== INSTRUCTIONS TO FOLLOW ==
Transcribe all of the material below word for word and leave out its pictures.

== AVAILABLE DATA ==
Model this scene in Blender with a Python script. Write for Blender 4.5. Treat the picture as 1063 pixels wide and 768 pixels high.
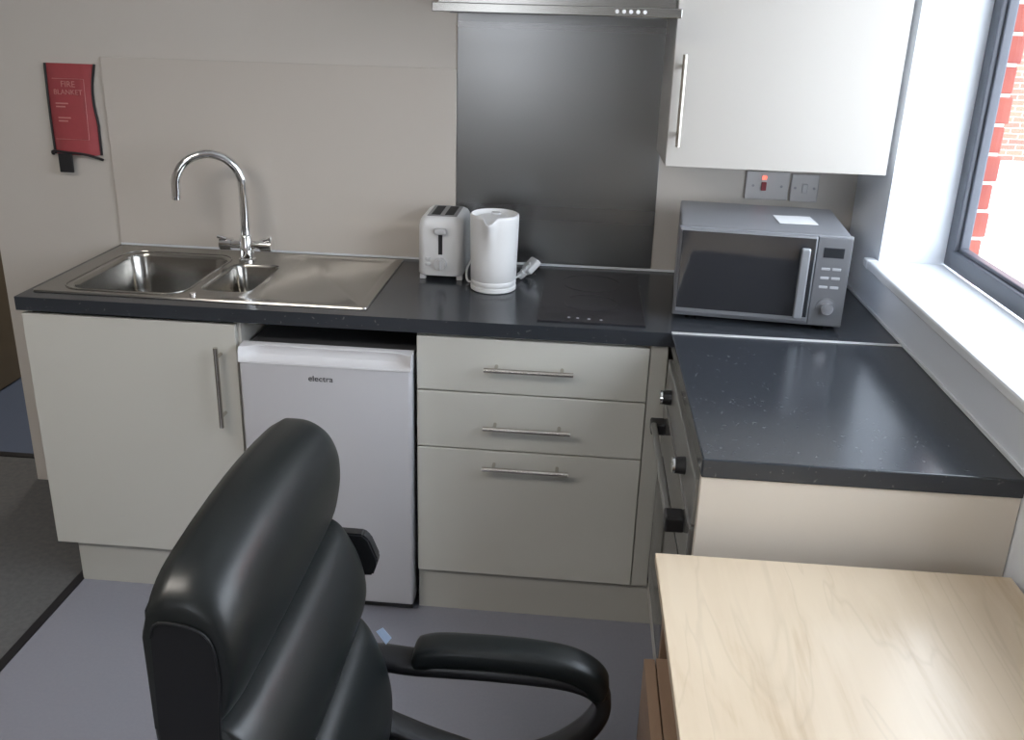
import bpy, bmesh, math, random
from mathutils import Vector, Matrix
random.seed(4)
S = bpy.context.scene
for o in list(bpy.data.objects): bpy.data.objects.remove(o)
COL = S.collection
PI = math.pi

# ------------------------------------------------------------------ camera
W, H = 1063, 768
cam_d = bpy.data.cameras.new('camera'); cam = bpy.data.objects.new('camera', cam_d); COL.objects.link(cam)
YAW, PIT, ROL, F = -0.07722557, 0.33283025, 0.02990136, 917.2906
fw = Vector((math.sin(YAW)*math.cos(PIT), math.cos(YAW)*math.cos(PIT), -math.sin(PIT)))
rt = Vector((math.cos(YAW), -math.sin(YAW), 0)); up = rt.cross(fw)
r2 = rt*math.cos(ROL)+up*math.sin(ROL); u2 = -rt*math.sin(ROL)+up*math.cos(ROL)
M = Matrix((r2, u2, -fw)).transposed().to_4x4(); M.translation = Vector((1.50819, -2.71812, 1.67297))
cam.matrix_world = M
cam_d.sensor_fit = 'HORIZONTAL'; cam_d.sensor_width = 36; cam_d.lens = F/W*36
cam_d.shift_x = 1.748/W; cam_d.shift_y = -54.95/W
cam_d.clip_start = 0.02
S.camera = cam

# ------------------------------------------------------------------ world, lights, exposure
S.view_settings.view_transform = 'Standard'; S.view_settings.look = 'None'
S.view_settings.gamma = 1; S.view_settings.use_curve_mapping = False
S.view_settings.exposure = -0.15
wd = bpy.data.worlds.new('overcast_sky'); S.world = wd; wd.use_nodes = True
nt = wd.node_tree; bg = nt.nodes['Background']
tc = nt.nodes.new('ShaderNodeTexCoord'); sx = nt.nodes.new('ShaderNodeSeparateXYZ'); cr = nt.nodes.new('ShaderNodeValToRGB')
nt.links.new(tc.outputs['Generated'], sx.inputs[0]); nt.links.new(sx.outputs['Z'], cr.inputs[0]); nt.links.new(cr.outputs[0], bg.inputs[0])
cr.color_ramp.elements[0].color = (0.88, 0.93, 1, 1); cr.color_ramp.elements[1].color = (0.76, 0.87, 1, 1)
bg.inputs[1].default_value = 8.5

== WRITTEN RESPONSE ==
Model this scene in Blender with a Python script. Write for Blender 4.5. Treat the picture as 1063 pixels wide and 768 pixels high.
import bpy, bmesh, math, random
from mathutils import Vector, Matrix
random.seed(4)
S = bpy.context.scene
for o in list(bpy.data.objects): bpy.data.objects.remove(o)
COL = S.collection
PI = math.pi

# ------------------------------------------------------------------ camera
W, H = 1063, 768
cam_d = bpy.data.cameras.new('camera'); cam = bpy.data.objects.new('camera', cam_d); COL.objects.link(cam)
YAW, PIT, ROL, F = -0.07722557, 0.33283025, 0.02990136, 917.2906
fw = Vector((math.sin(YAW)*math.cos(PIT), math.cos(YAW)*math.cos(PIT), -math.sin(PIT)))
rt = Vector((math.cos(YAW), -math.sin(YAW), 0)); up = rt.cross(fw)
r2 = rt*math.cos(ROL)+up*math.sin(ROL); u2 = -rt*math.sin(ROL)+up*math.cos(ROL)
M = Matrix((r2, u2, -fw)).transposed().to_4x4(); M.translation = Vector((1.50819, -2.71812, 1.67297))
cam.matrix_world = M
cam_d.sensor_fit = 'HORIZONTAL'; cam_d.sensor_width = 36; cam_d.lens = F/W*36
cam_d.shift_x = 1.748/W; cam_d.shift_y = -54.95/W
cam_d.clip_start = 0.02
S.camera = cam

# ------------------------------------------------------------------ world, lights, exposure
S.view_settings.view_transform = 'Standard'; S.view_settings.look = 'None'
S.view_settings.gamma = 1; S.view_settings.use_curve_mapping = False
S.view_settings.exposure = -0.15
wd = bpy.data.worlds.new('overcast_sky'); S.world = wd; wd.use_nodes = True
nt = wd.node_tree; bg = nt.nodes['Background']
tc = nt.nodes.new('ShaderNodeTexCoord'); sx = nt.nodes.new('ShaderNodeSeparateXYZ'); cr = nt.nodes.new('ShaderNodeValToRGB')
nt.links.new(tc.outputs['Generated'], sx.inputs[0]); nt.links.new(sx.outputs['Z'], cr.inputs[0]); nt.links.new(cr.outputs[0], bg.inputs[0])
cr.color_ramp.elements[0].color = (0.88, 0.93, 1, 1); cr.color_ramp.elements[1].color = (0.76, 0.87, 1, 1)
bg.inputs[1].default_value = 8.5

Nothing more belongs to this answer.